Sunday, January 6, 2019

Liberation from the Self


The following words I shall henceforth strive to remember:

終日吃飯未曾咬著一粒米,終日行未曾踏著一片地。與麼時無人我等相, 終日不離一切事,不被諸境惑,方名自在人。更時時念念不見一切相,莫認前後三際,前際無去,今際無住,後際無來。安然端坐,任運不拘,方名解

Taking one's meal every day, one never chews a grain of rice. Walking every day one never steps upon the ground. Without the discrimination between self and others, one lives in the world, not deluded by anything at all. This is a genuinely free person whose thinking is beyond name and form. Transcending the three periods of thought, he understands that the previous period has not passed, the present period does not stay, and that the future period will not come. Sitting properly and peacefully, not bound by the world, this alone is called liberation! (The Dharma of the Mind Transmission)

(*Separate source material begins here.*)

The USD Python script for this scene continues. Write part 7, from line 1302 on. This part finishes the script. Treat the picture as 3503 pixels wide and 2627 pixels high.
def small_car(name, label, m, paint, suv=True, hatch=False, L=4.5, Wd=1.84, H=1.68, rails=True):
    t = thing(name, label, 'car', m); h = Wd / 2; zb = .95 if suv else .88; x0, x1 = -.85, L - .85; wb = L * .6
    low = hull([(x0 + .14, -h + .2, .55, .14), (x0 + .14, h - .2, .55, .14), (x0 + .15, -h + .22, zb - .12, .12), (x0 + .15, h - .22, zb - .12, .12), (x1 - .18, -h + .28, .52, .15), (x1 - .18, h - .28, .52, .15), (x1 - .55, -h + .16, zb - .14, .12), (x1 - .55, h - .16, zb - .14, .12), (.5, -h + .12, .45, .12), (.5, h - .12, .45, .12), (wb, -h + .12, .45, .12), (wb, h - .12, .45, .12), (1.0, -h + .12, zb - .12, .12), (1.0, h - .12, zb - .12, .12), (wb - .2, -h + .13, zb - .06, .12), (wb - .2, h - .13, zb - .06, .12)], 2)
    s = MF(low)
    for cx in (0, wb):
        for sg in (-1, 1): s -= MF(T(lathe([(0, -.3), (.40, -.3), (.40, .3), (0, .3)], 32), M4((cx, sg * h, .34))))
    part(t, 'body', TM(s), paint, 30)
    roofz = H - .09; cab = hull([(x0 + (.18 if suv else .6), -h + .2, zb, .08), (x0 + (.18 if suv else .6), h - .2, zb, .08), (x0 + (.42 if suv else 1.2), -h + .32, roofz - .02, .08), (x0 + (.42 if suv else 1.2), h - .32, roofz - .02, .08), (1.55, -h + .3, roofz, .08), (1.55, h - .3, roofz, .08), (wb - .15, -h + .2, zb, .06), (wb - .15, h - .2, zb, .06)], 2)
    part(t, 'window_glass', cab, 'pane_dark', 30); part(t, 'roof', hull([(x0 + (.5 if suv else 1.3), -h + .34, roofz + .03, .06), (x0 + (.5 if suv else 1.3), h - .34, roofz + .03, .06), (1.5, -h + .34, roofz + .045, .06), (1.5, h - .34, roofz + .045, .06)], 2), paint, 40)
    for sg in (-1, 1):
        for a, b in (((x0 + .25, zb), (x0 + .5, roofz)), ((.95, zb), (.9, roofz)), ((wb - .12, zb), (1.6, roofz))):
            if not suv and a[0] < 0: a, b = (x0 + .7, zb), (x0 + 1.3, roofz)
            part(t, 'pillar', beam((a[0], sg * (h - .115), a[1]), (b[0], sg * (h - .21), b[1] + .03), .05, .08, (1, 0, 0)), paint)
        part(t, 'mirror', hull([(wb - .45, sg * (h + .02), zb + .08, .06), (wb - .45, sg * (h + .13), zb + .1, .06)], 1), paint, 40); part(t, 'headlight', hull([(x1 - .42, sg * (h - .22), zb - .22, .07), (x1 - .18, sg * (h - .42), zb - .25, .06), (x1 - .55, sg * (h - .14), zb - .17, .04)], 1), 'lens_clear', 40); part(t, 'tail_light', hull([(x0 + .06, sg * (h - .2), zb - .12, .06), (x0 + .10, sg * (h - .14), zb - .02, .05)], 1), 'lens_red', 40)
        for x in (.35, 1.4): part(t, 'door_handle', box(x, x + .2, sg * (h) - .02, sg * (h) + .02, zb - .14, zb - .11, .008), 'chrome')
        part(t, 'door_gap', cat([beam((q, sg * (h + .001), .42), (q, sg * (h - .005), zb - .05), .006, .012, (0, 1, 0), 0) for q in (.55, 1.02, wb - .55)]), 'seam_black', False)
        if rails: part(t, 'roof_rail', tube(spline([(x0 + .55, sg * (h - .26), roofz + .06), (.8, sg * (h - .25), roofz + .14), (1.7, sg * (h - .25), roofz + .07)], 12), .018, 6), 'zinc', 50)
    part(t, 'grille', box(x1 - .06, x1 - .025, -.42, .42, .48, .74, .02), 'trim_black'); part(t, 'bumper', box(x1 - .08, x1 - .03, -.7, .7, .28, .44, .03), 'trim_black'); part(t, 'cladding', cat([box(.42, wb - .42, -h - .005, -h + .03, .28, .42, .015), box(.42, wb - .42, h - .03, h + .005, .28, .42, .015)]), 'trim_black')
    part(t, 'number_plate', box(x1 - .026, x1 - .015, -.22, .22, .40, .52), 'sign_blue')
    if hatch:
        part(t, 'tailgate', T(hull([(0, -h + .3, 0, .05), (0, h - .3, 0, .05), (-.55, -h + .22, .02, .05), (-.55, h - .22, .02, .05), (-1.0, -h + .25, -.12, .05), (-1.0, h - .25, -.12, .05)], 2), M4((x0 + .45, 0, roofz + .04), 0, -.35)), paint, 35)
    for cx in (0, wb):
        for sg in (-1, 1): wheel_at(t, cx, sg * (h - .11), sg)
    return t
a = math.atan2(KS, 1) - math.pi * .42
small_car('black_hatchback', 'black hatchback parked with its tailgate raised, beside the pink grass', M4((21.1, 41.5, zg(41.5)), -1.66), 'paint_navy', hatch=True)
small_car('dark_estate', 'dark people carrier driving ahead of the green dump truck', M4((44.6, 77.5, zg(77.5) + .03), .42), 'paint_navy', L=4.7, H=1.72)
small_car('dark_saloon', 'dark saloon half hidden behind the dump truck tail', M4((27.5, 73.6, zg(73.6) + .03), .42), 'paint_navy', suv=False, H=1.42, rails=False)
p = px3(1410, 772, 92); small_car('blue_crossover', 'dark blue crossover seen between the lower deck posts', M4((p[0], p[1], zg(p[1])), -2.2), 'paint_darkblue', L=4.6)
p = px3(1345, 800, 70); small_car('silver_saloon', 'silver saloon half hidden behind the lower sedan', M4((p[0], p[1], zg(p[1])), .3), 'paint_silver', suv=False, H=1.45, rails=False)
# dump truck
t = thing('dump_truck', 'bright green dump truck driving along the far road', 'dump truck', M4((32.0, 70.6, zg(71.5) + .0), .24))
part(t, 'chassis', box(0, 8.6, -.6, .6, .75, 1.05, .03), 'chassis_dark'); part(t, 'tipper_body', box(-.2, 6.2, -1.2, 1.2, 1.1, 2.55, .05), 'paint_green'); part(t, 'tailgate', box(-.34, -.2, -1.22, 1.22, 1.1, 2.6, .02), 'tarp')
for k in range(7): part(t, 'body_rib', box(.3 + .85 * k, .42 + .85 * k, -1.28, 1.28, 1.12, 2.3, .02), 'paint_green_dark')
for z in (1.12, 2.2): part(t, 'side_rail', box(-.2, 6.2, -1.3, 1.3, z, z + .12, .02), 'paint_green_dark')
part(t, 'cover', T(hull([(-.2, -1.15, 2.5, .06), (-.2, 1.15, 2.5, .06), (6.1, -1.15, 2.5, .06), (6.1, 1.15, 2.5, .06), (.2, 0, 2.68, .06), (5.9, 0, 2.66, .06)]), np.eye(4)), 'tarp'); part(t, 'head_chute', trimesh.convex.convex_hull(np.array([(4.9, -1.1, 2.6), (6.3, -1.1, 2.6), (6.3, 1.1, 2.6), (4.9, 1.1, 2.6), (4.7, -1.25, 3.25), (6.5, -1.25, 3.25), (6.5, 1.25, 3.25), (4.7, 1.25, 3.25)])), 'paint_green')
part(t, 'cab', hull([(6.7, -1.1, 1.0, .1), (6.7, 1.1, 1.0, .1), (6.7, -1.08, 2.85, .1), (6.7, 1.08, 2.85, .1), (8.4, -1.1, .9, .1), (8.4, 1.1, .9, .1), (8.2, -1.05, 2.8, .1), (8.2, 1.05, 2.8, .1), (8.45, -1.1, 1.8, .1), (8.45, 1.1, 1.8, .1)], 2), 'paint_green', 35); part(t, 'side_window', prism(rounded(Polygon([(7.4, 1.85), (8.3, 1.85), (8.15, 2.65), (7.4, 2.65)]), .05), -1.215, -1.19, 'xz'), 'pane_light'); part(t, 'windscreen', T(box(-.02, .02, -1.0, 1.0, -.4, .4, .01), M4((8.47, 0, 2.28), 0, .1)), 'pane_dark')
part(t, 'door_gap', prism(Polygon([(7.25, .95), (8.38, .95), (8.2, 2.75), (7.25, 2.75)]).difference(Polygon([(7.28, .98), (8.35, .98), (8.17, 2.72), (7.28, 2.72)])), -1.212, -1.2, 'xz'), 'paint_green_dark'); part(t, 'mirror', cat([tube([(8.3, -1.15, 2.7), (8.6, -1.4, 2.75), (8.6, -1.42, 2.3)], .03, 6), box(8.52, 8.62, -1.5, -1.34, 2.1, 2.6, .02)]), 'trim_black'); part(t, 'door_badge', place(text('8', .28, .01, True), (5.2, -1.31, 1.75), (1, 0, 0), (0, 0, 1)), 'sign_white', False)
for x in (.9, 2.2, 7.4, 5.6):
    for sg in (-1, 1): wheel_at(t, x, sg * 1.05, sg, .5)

Albert Einstein's words as follow seem to reinforce the above:

“The true value of a human being is determined primarily by the measure and the sense in which he has attained liberation from the self”. (In his writings "The World as I see it")

This theme of liberating the self to glimpse life's true meaning is also echoed by Einstein later on, in a 1950 letter to console a grieving father Robert S. Marcus:

“A human being is a part of the whole, called by us "Universe," a part limited in time and space. He experiences himself, his thoughts and feelings as something separate from the rest—a kind of optical delusion of his consciousness. The striving to free oneself from this delusion is the one issue of true religion. Not to nourish it but to try to overcome it is the way to reach the attainable measure of peace of mind.”

"Now he has departed from this strange world a little ahead of me. That means nothing. People like us, who believe in physics, know that the distinction between past, present and future is only a stubbornly persistent illusion."